None of these things are particularly difficult or expensive to make. If you have some basic facility with a sewing machine – and if you don’t, getting it might be a worthwhile project sometime very soon – you can knock together a good set of insulated window coverings for a couple of rooms in a couple of hours, using storebought sheets and some quilt batting as your raw materials. If you know how to handle a saw, a screwdriver, and a carpenter’s square – again, these are skills worth acquiring soon if you don’t have them already – it won’t take any longer to turn some lumber, hardboard, and rigid board insulation into good sturdy insulated shutters.

The time to get these skills, and get your window insulation in place, is now.
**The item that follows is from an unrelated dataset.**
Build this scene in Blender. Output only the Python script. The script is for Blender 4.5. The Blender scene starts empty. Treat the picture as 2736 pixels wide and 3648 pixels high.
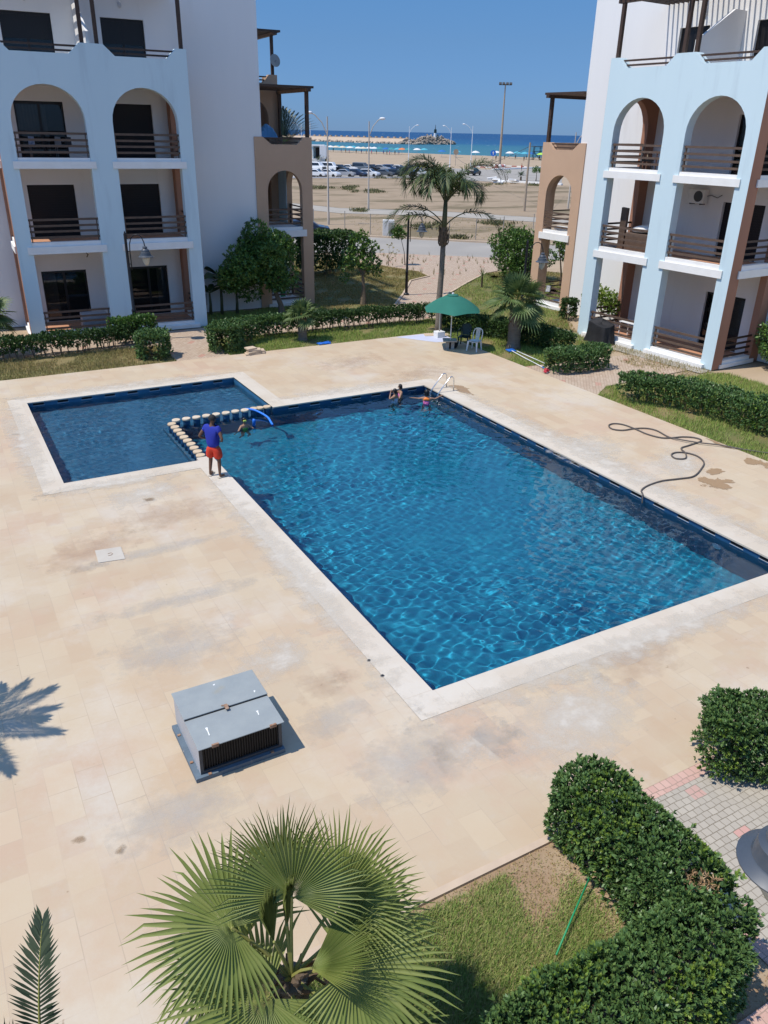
import bpy, bmesh, math, random
import numpy as np
from mathutils import Vector, Matrix
sc = bpy.context.scene
C = sc.collection.objects
R = math.radians
PI = math.pi
# ------------------------------------------------------------------ camera model (used to place things on the ground)
FPX, PITCH, ROLL, AZ, CAMH = 2809.0, R(25.7526), R(1.1998), R(29.4732), 8.4
_f = np.array([math.sin(AZ)*math.cos(PITCH), math.cos(AZ)*math.cos(PITCH), -math.sin(PITCH)])
_r0 = np.array([math.cos(AZ), -math.sin(AZ), 0]); _u0 = np.cross(_r0, _f)
_r = math.cos(ROLL)*_r0+math.sin(ROLL)*_u0; _u = -math.sin(ROLL)*_r0+math.cos(ROLL)*_u0
def ray(x, y):
    v = _f*FPX+_r*(x-1368)-_u*(y-1824); return v/np.linalg.norm(v)
def at(x, y, z=0.0):
    """world point at height z behind photo pixel x, y"""
    v = ray(x, y); t = (z-CAMH)/v[2]; return Vector((v[0]*t, v[1]*t, z))
def atd(x, y, dist, z=None):
    """world point at horizontal distance dist behind photo pixel"""
    v = ray(x, y); t = dist/math.hypot(v[0], v[1]); return Vector((v[0]*t, v[1]*t, CAMH+v[2]*t if z is None else z))
def d_(x, y, z=0.0): return at(x*1.6492, y*1.6492, z)
def z5(x, y): return (1040+x/3.19, 360+y/3.19)
def z6(x, y): return (1500+x/2.592, 260+y/2.592)
def z7(x, y): return (1200+x/2.183, 720+y/2.183)
# ------------------------------------------------------------------ materials
def lnk(nt, a, b): nt.links.new(a, b)
def mat(name, col, rough=.8, col2=None, ns=2.0, col3=None, ns3=.4, t3=(.45, .65), bump=0, bs=30, metal=0, spec=.4, island=None, translucent=0, stretch=None, rot=0, coat=0, detail=6):
    m = bpy.data.materials.new(name); m.use_nodes = True
    nt = m.node_tree; b = nt.nodes['Principled BSDF']
    b.inputs['Base Color'].default_value = (*col, 1); b.inputs['Roughness'].default_value = rough
    b.inputs['Metallic'].default_value = metal; b.inputs['Specular IOR Level'].default_value = spec
    if coat: b.inputs['Coat Weight'].default_value = coat
    N = nt.nodes.new; geo = N('ShaderNodeNewGeometry'); src = geo.outputs['Position']
    if stretch:
        mp = N('ShaderNodeMapping'); mp.inputs['Scale'].default_value = stretch; mp.inputs['Rotation'].default_value = (0,0,rot); lnk(nt, src, mp.inputs['Vector']); src = mp.outputs[0]
    cur = None
    if island:
        rp = N('ShaderNodeValToRGB'); rp.color_ramp.interpolation = 'LINEAR'
        el = rp.color_ramp.elements
        while len(el) < len(island): el.new(.5)
        for i, c in enumerate(island):
            el[i].position = i/(len(island)-1); el[i].color = (*c, 1)
        lnk(nt, geo.outputs['Random Per Island'], rp.inputs[0]); cur = rp.outputs[0]
    def noise(s, det=detail):
        n = N('ShaderNodeTexNoise'); n.inputs['Scale'].default_value = s; n.inputs['Detail'].default_value = det; n.inputs['Roughness'].default_value = .6; lnk(nt, src, n.inputs['Vector']); return n.outputs[0]
    def ramp(v, a, bb):
        r = N('ShaderNodeMapRange'); r.inputs[1].default_value = a; r.inputs[2].default_value = bb; lnk(nt, v, r.inputs[0]); return r.outputs[0]
    def mix(f, A, B, typ='MIX'):
        x = N('ShaderNodeMix'); x.data_type = 'RGBA'; x.blend_type = typ; lnk(nt, f, x.inputs[0])
        for s, v in ((x.inputs[6], A), (x.inputs[7], B)):
            if isinstance(v, tuple): s.default_value = (*v, 1)
            else: lnk(nt, v, s)
        return x.outputs[2]
    if col2: cur = mix(ramp(noise(ns), .3, .7), cur or col, col2)
    if col3: cur = mix(ramp(noise(ns3), *t3), cur or col, col3)
    if cur: lnk(nt, cur, b.inputs['Base Color'])
    if bump:
        bp = N('ShaderNodeBump'); bp.inputs['Strength'].default_value = bump; bp.inputs['Distance'].default_value = .02
        lnk(nt, noise(bs), bp.inputs['Height']); lnk(nt, bp.outputs[0], b.inputs['Normal'])
    if translucent:
        tr = N('ShaderNodeBsdfTranslucent'); tr.inputs[0].default_value = (*[min(1, c*1.6) for c in (col2 or col)], 1)
        if cur: lnk(nt, cur, tr.inputs[0])
        ms = N('ShaderNodeMixShader'); ms.inputs[0].default_value = translucent
        lnk(nt, b.outputs[0], ms.inputs[1]); lnk(nt, tr.outputs[0], ms.inputs[2]); lnk(nt, ms.outputs[0], nt.nodes['Material Output'].inputs[0])
    m['cur'] = 1
    return m
M = {}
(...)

Just as the inhabitants of dying empires in the past used to listen nervously for the distant sound of hoofbeats that told them the barbarians were on the way, those who are paying attention to the predicament of our own time need to get used to listening for the cracks and judderings of an overburdened system as it lurches down the slope of its own decline and fall. Those faint noises and brief glimpses may be the closest thing to a warning that we’ll get.

1 comment:

  1. I remember greenpa mentioning that what he uses for window coverings is space blankets. He also has velcro along the edges of the windows and along the space blankets, and stores them in labeled bags for the summer. I've often thought of doing that, but still have yet to.